The capacity crowd -- rival gang members grooving together in a smoke-filled atmosphere of peace and love -- hailed them and it was pretty clear Katchafire were one of those heartland bands that big city folks (rock writers particularly) just didn't get.
Some many months later -- after I had written a big article about them saying as much -- I was invited to write their band biography which I did with great pleasure. I really wanted to tell people about these musicians -- so I wrote two versions; a short one for a media handout; and a longer essay piece in which I placed them in the lineage of local reggae and hoped provincial papers could just pick up run if they were too lazy to interview the band (see tag).
Katchafire went on to score with a few radio hits and delivered two excellent albums, Revival and Slow Burning. There was also the Homegrown Mix in which their songs were remixed by the likes of Chris Macro (Dubious Brothers), Baitercell and Schumacher, Cuffy with Joost Langveld, and others.
By this time you'd think they would be household names like Herbs became, but that still doesn't seem to be the case.
Their strong original material seems more known and admired than actually heard. But they have travelled with their music -- and also travelled within their music as this diverse third outing illustrates.

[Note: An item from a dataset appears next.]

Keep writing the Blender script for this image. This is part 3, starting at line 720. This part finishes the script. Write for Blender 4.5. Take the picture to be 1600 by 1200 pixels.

If their second album found them tentatively pushing their musical boundaries, this one takes full advantage of their broad musical experiences: so here are jazzy fills, more soulful horns than on previous outings, some real lover's rock which wouldn't shame Gregory Isaacs, that blend of pop choruses with a deep roots feel, softly stinging rock guitars, surging basslines, vocals which are pain-soaked or uplifting . . .
Katchafire may never be as huge as they deserve be, and I still think that their real audience might be in the heartland -- but that doesn't change the fact that this career has been worth following every skanking step of the way.
And this fine album only deepens and extends the contract they have made with themselves, and their audience.